Incident Report

 

Subject:                         Bagdad Oil Explosion

Date of Email reporting Incident:   Sun 22/06/2003 17:48

Report Detail: Oil Pipeline Explodes West of Baghdad

By THE ASSOCIATED PRESS

BAGHDAD, Iraq (AP) -- An oil pipeline exploded and caught fire west of Baghdad on Sunday, the U.S. military said, and flames were seen reaching high into the sky.  The cause of the explosion near the town of Hit, about 95 miles west of Baghdad, was being investigated, U.S. Military spokeswoman 1st Lt. Mary Pervez said. There were no U.S. casualties, she said. No other details were immediately available.

The explosion occurred on the same day Iraq was set to restart its first postwar oil exports.
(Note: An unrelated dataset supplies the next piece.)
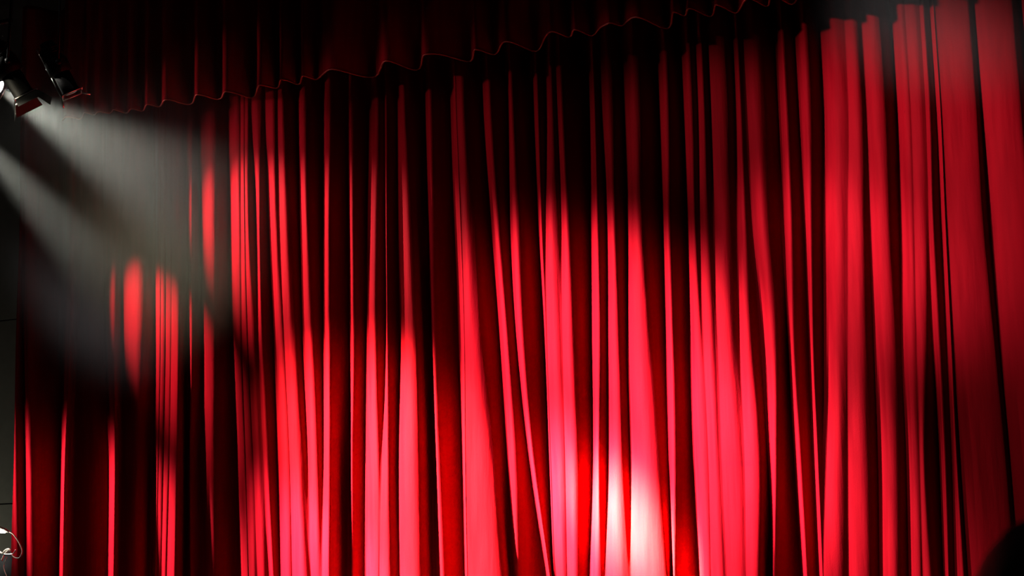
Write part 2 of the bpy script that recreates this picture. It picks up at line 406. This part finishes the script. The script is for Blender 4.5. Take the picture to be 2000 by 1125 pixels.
# ------------------------------------------------------------------ hung spotlights, top left
def spotlight(name, front, target, label, doors=True, power=0, deg=24, lit=False, blend=0.8, col=(1, 0.96, 0.88), scale=1.0, pipe=None, group=None, doorang=35, roll=0, rail=False):
    front = Vector(front); ax = (Vector(target)-front).normalized()
    up = Vector((0, 0, 1)); side = ax.cross(up).normalized(); up2 = side.cross(ax)
    M3 = Matrix((ax, side, up2)).transposed().to_4x4(); T = Matrix.Translation(front) @ M3 @ Matrix.Scale(scale, 4)
    root = empty(name, front)
    inv = Matrix.Translation(-front)
    def part(nm, bm, mat, par=None, sm=True):
        bm.transform(inv if par is None else inv)
        o = from_bm(nm, bm, mat, root if par is None else par, sm); return o
    bm = bmesh.new()                             # lamp house
    lathe(bm, [(-.62,.03),(-.615,.075),(-.56,.085),(-.55,.10),(-.42,.105),(-.40,.125),(-.26,.125),(-.25,.10),(-.245,.10)], 28, T)
    body = part('lamp_house', bm, BLACK)
    for k in range(5):
        bm = bmesh.new(); lathe(bm, [(-.53+.025*k,.102),(-.53+.025*k,.116),(-.522+.025*k,.116),(-.522+.025*k,.102)], 24, T)
        bm.transform(inv); f_ = from_bm('cooling_fin', bm, BLACK, body)
    bm = bmesh.new()
    lathe(bm, [(-.25,.07),(-.25,.092),(-.03,.092),(-.03,.104),(0,.104),(0,.09),(-.02,.085)], 28, T)
    lens_tube = part('lens_tube', bm, BLACK)
    bm = bmesh.new(); lathe(bm, [(-.018,.086),(-.010,.06),(-.006,.001)], 24, T)
    if lit:
        lm = emit_mat('lit_lens', (1, 0.98, 0.92), 0.7)
    else:
        lm = new_mat('lens_glass', (0.05, 0.05, 0.055), 0.08)
    part('lens', bm, lm)
    bm = bmesh.new()
    for a_, b_ in (((0, .11, -.11), (0, .11, .11)), ((0, -.11, -.11), (0, -.11, .11)), ((0, -.11, .11), (0, .11, .11)), ((0, -.11, -.11), (0, .11, -.11))):
        tube(bm, [T @ Vector(a_), T @ Vector(b_)], .007*scale, 6)
    part('gel_frame', bm, STEEL)
    if doors:
        for k in range(4):
            bm = bmesh.new()
            h0 = .11; ln = .15 if k % 2 == 0 else .12; aa = radians(doorang + (8 if k % 2 else -6))
            pr = [(0, -.105, h0), (0, .105, h0), (cos(aa)*ln, .135, h0+sin(aa)*ln), (cos(aa)*ln, -.135, h0+sin(aa)*ln)]
            Rk = Matrix.Rotation(k*pi/2 + radians(roll), 4, 'X')
            v1 = [bm.verts.new(T @ Rk @ Vector(p)) for p in pr]
            v2 = [bm.verts.new(T @ Rk @ (Vector(p)+Vector((0.003, 0, 0.003)))) for p in pr]
            bm.faces.new(v1); bm.faces.new(v2[::-1])
            for q in range(4): bm.faces.new((v1[q], v2[q], v2[(q+1) % 4], v1[(q+1) % 4]))
            bmesh.ops.recalc_face_normals(bm, faces=bm.faces)
            part('barn_door', bm, BLACK, None, False)
    if rail:                                     # steel rail added to stand for the body's lit rim, and accessory lugs
        lf = -R - ax*(-R).dot(ax); lf.normalize(); dn = ax.cross(lf)
        bm = bmesh.new(); o_ = lf*.118*scale
        tube(bm, [front-ax*.60*scale+o_, front-ax*.40*scale+o_], .006, 6); tube(bm, [front-ax*.33*scale+o_, front-ax*.02*scale+o_], .006, 6)
        tube(bm, [front-ax*.37*scale+o_, front-ax*.35*scale+o_], .011, 6)
        part('rim_glint_rail', bm, STEEL)
        for q_ in (lf*.125, -lf*.115):
            bm = bmesh.new(); c_ = front+q_*scale
            tube(bm, [c_-ax*.01, c_+ax*.03+lf*.01, c_+ax*.09*scale+lf*(.02 if q_.dot(lf) > 0 else -.05)], .008, 6); part('accessory_lug', bm, STEEL)
    # yoke, tilt knobs, clamp
    piv = T @ Vector((-.33, 0, 0)); top = Vector((piv.x, pipe.y, pipe.z)) if pipe else piv+Vector((0, 0, .34*scale))
    hs = .155*scale; yk = piv + (top-piv).normalized()*((top-piv).length-0.10)
    pp = [piv+side*hs, piv+side*hs+(yk-piv)*0.9, yk+side*hs*.8, yk-side*hs*.8, piv-side*hs+(yk-piv)*0.9, piv-side*hs]
    bm = bmesh.new(); tube(bm, pp, 0.011*scale, 8); part('yoke', bm, STEEL if name == 'x' else BLACK)
    for s_ in (-1, 1):
        bm = bmesh.new(); q = piv+side*hs*s_
        tube(bm, [q-side*s_*.05*scale, q+side*s_*.02*scale, q+side*s_*.022*scale, q+side*s_*.045*scale], [.012, .012, .026, .026], 12)
        part('tilt_knob', bm, BLACK)
    bm = bmesh.new(); tube(bm, [yk, top], .010, 8)
    box(bm, top, (.05, .075, .085), None, .012)
    part('clamp', bm, BLACK)
    if power:
        l = bpy.data.lights.new(name+'_beam', 'SPOT'); o = bpy.data.objects.new(name+'_beam', l); COL.objects.link(o)
        l.energy = power; l.spot_size = radians(deg); l.spot_blend = blend; l.color = col; l.shadow_soft_size = 0.05
        o.location = ax*0.03*scale; o.rotation_euler = ax.to_track_quat('-Z', 'Y').to_euler(); o.parent = root
    tag(root, label, 'spotlight', group or 'spotlights hung at the side of the stage')
    return root
LY = -1.3
PIPE = Vector((-12.6, LY-0.05, at(40, 40, LY).z)); FPIPE = Vector((-12.6, -1.98, PIPE.z+0.06))
for nm, p_, x1_, lb in (('lighting_pipe', PIPE, -10.6, 'black rear lighting pipe in the dark at upper left, nearer the curtain'),
                        ('lighting_pipe', FPIPE, -9.0, 'black front lighting pipe above the two dark spotlights')):
    bm = bmesh.new(); tube(bm, [(-13.2, p_.y, p_.z), (x1_, p_.y, p_.z)], .024, 14)
    for x in ((-13.1, -12.3) if p_ is PIPE else (-12.9, -12.5)):
        tube(bm, [(x, p_.y, p_.z), (x, 0.53, p_.z)], .02, 10)
    tag(from_bm(nm, bm, BLACK), lb, 'pipe', 'lighting pipes')
spotlight('spotlight', at(50, 190, -1.9), at(95, 264, -1.75), 'black spotlight with open barn doors beside the grey light beam', pipe=FPIPE)
spotlight('spotlight', at(141, 184, -1.9), at(189, 277, -1.75), 'slim black spotlight with a bright lit rim in front of the valance', pipe=FPIPE, scale=0.85, rail=True, doors=False)
spotlight('spotlight', at(-1, 174, LY+0.1), at(640, 540), 'lit spotlight with glaring white lens cut by the left edge', pipe=PIPE, power=330, deg=38, lit=True, blend=1.0, doors=False)

# ------------------------------------------------------------------ music stand with a clip lamp, bottom left
MY = -3.0
base = at(-12, 1100, MY); base = Vector((base.x, base.y, STAGE))
st = empty('music_stand', base)
def sp(nm, bm, mat, par, origin, sm=True):
    bm.transform(Matrix.Translation(-Vector(origin))); return from_bm(nm, bm, mat, par, sm)
zt = at(-12, 1100, MY).z
bm = bmesh.new(); tube(bm, [(base.x, base.y, STAGE+.10), (base.x, base.y, zt-.1)], .011, 10); sp('pole', bm, BLACK, st, base)
for k in range(3):
    a_ = 2*pi*k/3+.4; bm = bmesh.new()
    tube(bm, [base+Vector((0, 0, .22)), base+Vector((cos(a_)*.12, sin(a_)*.12, .12)), base+Vector((cos(a_)*.26, sin(a_)*.26, .012))], .008, 8)
    sp('leg', bm, BLACK, st, base)
# sloping desk facing the house left
rot = Matrix.Rotation(radians(40), 3, 'Z') @ Matrix.Rotation(radians(-28), 3, 'X')
dc = Vector((base.x-.02, base.y, zt-.06))
bm = bmesh.new(); box(bm, dc, (.30, .006, .30), rot, .002); sp('desk', bm, BLACK, st, base, False)
bm = bmesh.new(); box(bm, dc + rot @ Vector((0, -.025, -.15)), (.30, .05, .006), rot, .002); sp('ledge', bm, BLACK, st, base, False)
tag(st, 'dark music stand at the bottom left corner under a small lamp', 'music stand')
la = empty('clip_lamp', at(14, 1080, MY-0.02)); L0 = la.location.copy()
def mp(*pts): return [at(x, y, MY-0.02) for x, y in pts]
def spline(pts, n=6):
    out = []; P = [pts[0]]+list(pts)+[pts[-1]]
    for i in range(1, len(P)-2):
        for k in range(n):
            t = k/n; a, b, c, d = P[i-1], P[i], P[i+1], P[i+2]
            out.append(0.5*((2*b)+(c-a)*t+(2*a-5*b+4*c-d)*t*t+(3*b-a-3*c+d)*t**3))
    out.append(P[-2]); return out
bm = bmesh.new(); tube(bm, spline(mp((17,1039),(24,1042),(33,1053),(41,1068),(43,1079),(39,1088),(33,1090),(26,1087),(21,1080))), .0045, 8); sp('gooseneck', bm, RUBBER, la, L0)
bm = bmesh.new(); tube(bm, spline(mp((13,1088),(10,1096),(7,1106),(9,1116),(13,1126),(15,1140))), .003, 8); sp('cord', bm, RUBBER, la, L0)
hp = mp((-16,1031), (-2,1033), (10,1036), (18,1039))
bm = bmesh.new(); tube(bm, hp, [.02, .022, .016, .007], 14); hd = sp('lamp_head', bm, PLASTIC, la, L0)
bm = bmesh.new(); tube(bm, [p+Vector((0, -.004, -.008)) for p in hp[:3]], [.019, .022, .014], 12); sp('light_panel', bm, emit_mat('lamp_glow', (0.92, 0.98, 1), 2), la, L0)
c0, c1, c2, c3 = mp((9,1083), (18,1074), (24,1082), (3,1095))
bm = bmesh.new(); tube(bm, spline([c3, c0, c1]), [.007]*6+[.010]*6+[.012], 8); sp('clip_jaw', bm, PLASTIC, la, L0)
bm = bmesh.new(); tube(bm, spline([c0+Vector((0, -.01, 0)), c2, mp((31,1073))[0]]), [.006]*6+[.004]*6+[.002], 8); sp('clip_spring', bm, STEEL, la, L0)
bm = bmesh.new(); tube(bm, spline(mp((0,1078),(4,1081),(11,1075),(17,1073),(20,1077))), [.008]*5+[.006]*5+[.009]*14+[.006], 8); sp('clip_lever', bm, PLASTIC, la, L0)
tag(la, 'small lit gooseneck clip lamp with pale looping cable, bottom left', 'lamp')
l = bpy.data.lights.new('clip_lamp_light', 'POINT'); l.energy = 0.12; l.shadow_soft_size = .02; l.color = (1, .93, .8)
lo = bpy.data.objects.new('clip_lamp_light', l); COL.objects.link(lo); lo.parent = la; lo.location = mp((2, 1040))[0]-L0+Vector((0, -.06, -.03))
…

Tankers in recent days have been loading crude for export at storage facilities in the Turkish oil terminal Ceyhan. Iraq's oil pipeline from the northern fields of Kirkuk to Turkey's Ceyhan are expected to start pumping Sunday once the tankers start taking on crude, Mohammed Al-Jibouri, the head of Iraq's State Oil Marketing Organization, or SOMO, told Dow Jones Newswires.

The pipeline stopped pumping during the U.S.-led war on Iraq, when shipping was stopped and the Ceyhan storage tanks filled to their capacity of 8 million barrels.

``Hopefully on Sunday when exports begin we will start pumping oil again,'' al-Jibouri said in an interview last week.  Full restart of Iraq's oil exports, around 2 million barrels a day before the war, have been delayed due to damage caused by saboteurs.